Algebra is a branch of mathematics dealing with symbols and the rules for manipulating these symbols; it is a unifying thread of almost all of mathematics. An algebraic equation is a statement of equality between two algebraic expressions. It contains one or more variables which represent unknown numbers. The goal is to solve the equation, i.e., to find the values of the unknowns that make the equation true.

An equation like \( P = F \times x \) is simple yet fundamental in algebra. Here, P stands for the product, F is a known factor, and x represents the other factor that we aim to find. The beauty of algebraic equations is their ability to model real-world problems and offer systematic methods for solving them. Through algebra, we learn to express relationships, patterns, and even abstract concepts in a way that is possible to manipulate and ultimately, understand.

Division is one of the basic arithmetic operations and in algebra, it serves an incredibly significant role. When you come across an equation which involves finding an unknown factor given the product and one of its factors, division is the tool you reach for. It allows us to isolate the variable, making it easier to solve the equation.

In the equation \( x = P/F \), division is used to determine the value of x. It's essentially the process of finding out how many times the factor F is contained within the product P. Remember, dividing by zero is undefined, so always ensure that the divisor, in this case the factor F, is a non-zero number. Division helps in simplifying complex problems and breaking them down into more manageable steps, which is a cornerstone concept in algebraic manipulation.

In algebra, the terms factor and product directly refer to multiplication. A factor is a number that divides into another number without leaving a remainder, while the product is the result of multiplying those factors together. For instance, when given the product 24, you can deduce that it has several factors, including 1, 2, 3, 4, 6, 8, 12, and 24 itself.

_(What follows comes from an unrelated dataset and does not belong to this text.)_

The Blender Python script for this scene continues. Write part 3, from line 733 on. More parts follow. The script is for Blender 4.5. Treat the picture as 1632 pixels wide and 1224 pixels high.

Understanding the relationship between factors and products is essential when solving algebraic equations. This concept is so fundamental that it opens the door to more advanced topics in mathematics such as prime factorization, greatest common divisors, and least common multiples. Familiarity with factors and products also lays the groundwork for arithmetic operations with polynomials and understanding algebraic expressions holistically.